Mother who forgot her baby in a shopping cart speaks out: "I'm a good mom who made a horrible mistake"

PHOENIX, Arizona -- The Arizona mother who forgot her baby in a shopping cart in front of a grocery store last week is breaking her silence.

"I'm a good mom who made a horrible mistake," she says.

In a tearful interview, 27-year-old Cherish Peterson acknowledges she made a terrible mistake while rushing in and out of a Fry's grocery store on Monday, August 24th to buy some candy for a nephew's birthday.

On that day, Cherish was with three of her four small children when she inadvertently forgot her two-month-old baby boy in the shopping cart in front of the store.

"I got into my car, and normally I put my cart away," says Peterson. "But I didn't need to because I parked at the front of the store and I never park there. And I drove away."

The baby was spotted almost immediately by an off-duty Phoenix police officer, who took the infant into a nearby Supercuts salon.

Fortunately, the boy was not injured and he is doing fine.

But in the days that followed, Peterson faced a blast of criticism on social media, as people called her a drug addict and a terrible mom.

But Gilbert police say Peterson returned to look for her baby within 40 minutes when she realized her mistake.
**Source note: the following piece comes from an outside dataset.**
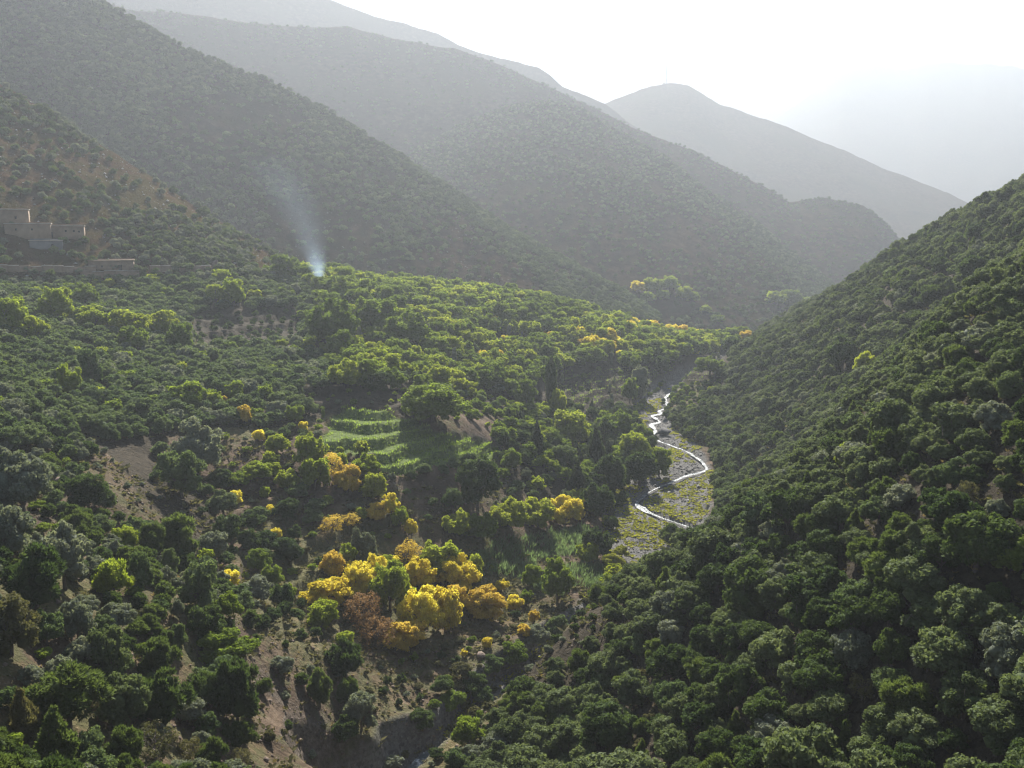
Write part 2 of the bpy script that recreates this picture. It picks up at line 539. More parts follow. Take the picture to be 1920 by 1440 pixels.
v = np.array([(-9000, -1500, -112), (9000, -1500, -112), (9000, 9000, -112), (-9000, 9000, -112)], float)
link('plain', new_mesh('plain', v, quads=[[0, 1, 2, 3]]), M_HILL, kind='structure', label='distant lowland under the mountains')

# ------------------------------------------------------------------ river water
def water_material():
    M = Mat('stream_water')
    n = M.noise(0.6, 6, 0.75)
    c = M.mix(M.step(n, 0.48, 0.66), (0.07, 0.085, 0.09), (0.82, 0.84, 0.86))
    M.link(c, M.p.inputs['Base Color'])
    M.p.inputs['Roughness'].default_value = 0.28
    M.p.inputs['IOR'].default_value = 1.33
    M.bump(M.noise(1.6, 4, 0.6), 0.5, 0.9)
    return M.m


def ribbon(path, width, zoff, sub=1.2):
    P = np.asarray(path, float)
    d = np.r_[0, np.cumsum(np.hypot(*np.diff(P, axis=0).T))]
    s = np.arange(0, d[-1], sub)
    x, y = np.interp(s, d, P[:, 0]), np.interp(s, d, P[:, 1])
    for _ in range(4):
        x[1:-1] = (x[:-2] + 2 * x[1:-1] + x[2:]) / 4
        y[1:-1] = (y[:-2] + 2 * y[1:-1] + y[2:]) / 4
    tx_, ty_ = np.gradient(x), np.gradient(y)
    L = np.hypot(tx_, ty_) + 1e-9
    nx, ny = -ty_ / L, tx_ / L
    rows = []
    for k in (-1, -0.5, 0, 0.5, 1):
        w = (width + 1.6 * ss(170, 135, y)) * (1 + 1.3 * vnoise(s / 3.5, np.full_like(s, k * 3), 5)) * (0.85 + 1.3 * vnoise(s / 17, 0 * s, 8)) * 0.5
        rows.append(np.stack([x + nx * k * w, y + ny * k * w, river_z(y) + zoff + 0 * x], 1))
    V = np.stack(rows, 1)
    return new_mesh('stream', V.reshape(-1, 3), quads=grid_faces(len(s), 5)[:, ::-1], smooth=True)


link('stream', ribbon(STREAM, 1.5, 0.12), water_material(), kind='structure', label='narrow glittering stream winding over the gravel')

# ------------------------------------------------------------------ foliage


def foliage(name, a, b, translucent=0.4, glow=None, rough=0.7, spec=0.05):
    """leaf material: two tones mixed tree by tree and clump by clump; leaves pass part of the light"""
    M = Mat(name)
    info = M.node('ShaderNodeObjectInfo')
    n = M.noise(0.45, 3, 0.6)
    f = M.math('ADD', M.math('MULTIPLY', info.outputs['Random'], 0.7), M.math('MULTIPLY', M.math('SUBTRACT', n, 0.35), 0.9), clamp=True)
    c = M.mix(f, a, b)
    n2 = M.noise(3.5, 2, 0.5)
    hsv = M.node('ShaderNodeHueSaturation')
    M.link(c, hsv.inputs['Color'])
    M.link(M.math('ADD', M.math('MULTIPLY', n2, 0.9), 0.55), hsv.inputs['Value'])
    col = hsv.outputs[0]
    M.link(col, M.p.inputs['Base Color'])
    M.p.inputs['Roughness'].default_value = rough
    M.p.inputs['Specular IOR Level'].default_value = spec
    tr = M.node('ShaderNodeBsdfTranslucent')
    tc = M.mix(1.0, col, glow or (1.25, 1.25, 0.75), 'MULTIPLY')
    M.link(tc, tr.inputs['Color'])
    mx = M.node('ShaderNodeMixShader')
    mx.inputs[0].default_value = translucent
    M.link(M.p.outputs[0], mx.inputs[1])
    M.link(tr.outputs[0], mx.inputs[2])
    M.link(mx.outputs[0], M.out.inputs['Surface'])
    return M.m


def bark_material():
    M = Mat('bark')
    c = M.ramp(M.noise(2.5, 5, 0.7), [(0.3, (0.06, 0.045, 0.035)), (0.7, (0.16, 0.13, 0.105))])
    M.link(c, M.p.inputs['Base Color'])
    M.p.inputs['Roughness'].default_value = 0.9
    return M.m


BARK = bark_material()
LEAF = {
    'oak': foliage('evergreen_oak_leaves', (0.081, 0.11, 0.045), (0.15, 0.181, 0.088), 0.42),
    'oak_dark': foliage('dark_evergreen_leaves', (0.04, 0.067, 0.023), (0.081, 0.115, 0.034), 0.42),
    'silver': foliage('silver_leaves', (0.132, 0.154, 0.11), (0.209, 0.226, 0.171), 0.4),
    'olive': foliage('olive_leaves', (0.074, 0.114, 0.045), (0.141, 0.181, 0.075), 0.42),
    'green': foliage('green_leaves', (0.105, 0.155, 0.024), (0.195, 0.25, 0.04), 0.52),
    'lime': foliage('lime_leaves', (0.17, 0.235, 0.03), (0.31, 0.335, 0.045), 0.6),
    'gold': foliage('golden_leaves', (0.56, 0.45, 0.05), (0.74, 0.66, 0.09), 0.58, (1.1, 1.1, 0.9)),
    'orange': foliage('orange_leaves', (0.50, 0.37, 0.06), (0.66, 0.52, 0.09), 0.52, (1.1, 1.05, 0.9)),
    'brown': foliage('withered_leaves', (0.20, 0.125, 0.055), (0.32, 0.20, 0.085), 0.35, (1.1, 1.0, 0.8)),
    'juniper': foliage('juniper_needles', (0.062, 0.092, 0.028), (0.115, 0.152, 0.045), 0.42),
    'conifer': foliage('conifer_needles', (0.025, 0.042, 0.016), (0.05, 0.07, 0.026), 0.3),
    'scrub': foliage('scrub_leaves', (0.065, 0.07, 0.03), (0.16, 0.145, 0.065), 0.35),
    'reed': foliage('reed_blades', (0.12, 0.18, 0.085), (0.2, 0.27, 0.14), 0.45, None, 0.45, 0.3),
    'grass': foliage('grass_blades', (0.168, 0.252, 0.049), (0.336, 0.406, 0.112), 0.5),
    'dry': foliage('dry_grass', (0.17, 0.125, 0.055), (0.30, 0.24, 0.12), 0.4),
    'meadow': foliage('river_herbs', (0.2, 0.215, 0.03), (0.36, 0.35, 0.05), 0.45),
}

ICO = None


def ico():
    global ICO
    if ICO is None:
        import bmesh
        bm = bmesh.new()
        bmesh.ops.create_icosphere(bm, subdivisions=2, radius=1)
        bm.verts.ensure_lookup_table()
        ICO = (np.array([v.co[:] for v in bm.verts]), np.array([[v.index for v in f.verts] for f in bm.faces]))
        bm.free()
    return ICO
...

"As I was pulling into the garage, my three-year-old goes, 'where's baby Huxton?'" Peterson says. "His car seat is right behind me. I turned around and realized it was gone."

"It was still a long time," Peterson admits. "It was still 40 minutes. It was not two hours. And I never took my other kids out of the car, so it wasn't like I knew I left him. I thought the whole time he was in my car."

"I married the best, in terms of the mother and wife Cherish is to me and our children," says her husband Nathan Peterson, coming to his wife's defense. "A mistake was made, and we learned, but we're not perfect. We're not perfect. But we love our family and we love our children and we are grateful that everything is okay."

After initially indicating no charges would be filed against Peterson, Gilbert police have now forwarded a misdemeanor charge of child endangerment to the town prosecutor.

The Petersons contend it was a mistake that they will agonize over the rest of their lives.

"It's hard when you can't shield your beloved wife and family from hateful and judgmental things," says Nathan Peterson.

"There is nothing I love more in this world than being a mom," says Cherish Peterson. "And there is no one in this world who could love my kids more than me."